Rush Was Right
What was once controversial (when Rush Limbaugh said it) is now mainstream.
Bradley Steffens | June 5, 2026
On April 20 of this year, onetime liberal firebrand Alan Dershowitz announced in a Wall Street Journal op-ed that he was officially leaving the Democrat party and registering as a Republican. Discussing his decision the next day with Newmax’s Greg Kelly, Dershowitz stated, “I cannot be associated with the Democrats in any way. I want to see them defeated.”
A longtime listener of the late, great Rush Limbaugh, I had to smile. For thirty years, Limbaugh had said the same thing, and been vilified for it. The “reach across the aisle” crowd, including Republican lawmakers and failed presidential nominees, condemned him for being divisive. But Rush was adamant. “These people cannot be dealt with, cannot be compromised with,” he told his radio audience for the umpteenth time on May 7, 2018. “They have to be defeated.”
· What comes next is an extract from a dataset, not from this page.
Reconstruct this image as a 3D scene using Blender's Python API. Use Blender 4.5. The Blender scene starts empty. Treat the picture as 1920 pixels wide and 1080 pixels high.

Dershowitz is only the latest of a growing number of commentators who, knowingly or not, are echoing El Rushbo’s most controversial statements. For example, in the early 2000s, America’s Anchorman was denounced for suggesting that critics of the Iraq war were actually rooting against American success so they could gain political advantage. “They not only wanted the war in Iraq to fail; they proclaimed it a failure,” Limbaugh told the audience at the Conservative Political Action Committee meeting on February 28, 2009. “There’s Dingy Harry Reid waving a white flag: ‘This war is lost.’”
In April 2026, conservative commentator Victor Davis Hanson said virtually the same thing about critics of the Iran War. “Anything that looks unfortunate from the point of the American success in Iran, they cling to,” Hanson told the audience of his April 14 podcast for The Daily Signal. “They don’t look at the war empirically. They look at it entirely in political terms. In fact, people as diverse as Tom Friedman or Bill Crystal, if you collate what they have written, they almost feel that anything that happens negatively in Iran might be positive because it would hurt Donald Trump and then therefore that would be in the long-term interests, forgetting that we have 100,000 soldiers in the theater, risking their lives.” On May 5, Hanson was even more direct: “Donald Trump has ... to deal with an opposition who feels the war was a mistake or they’re actually rooting in some cases for the Iranians.”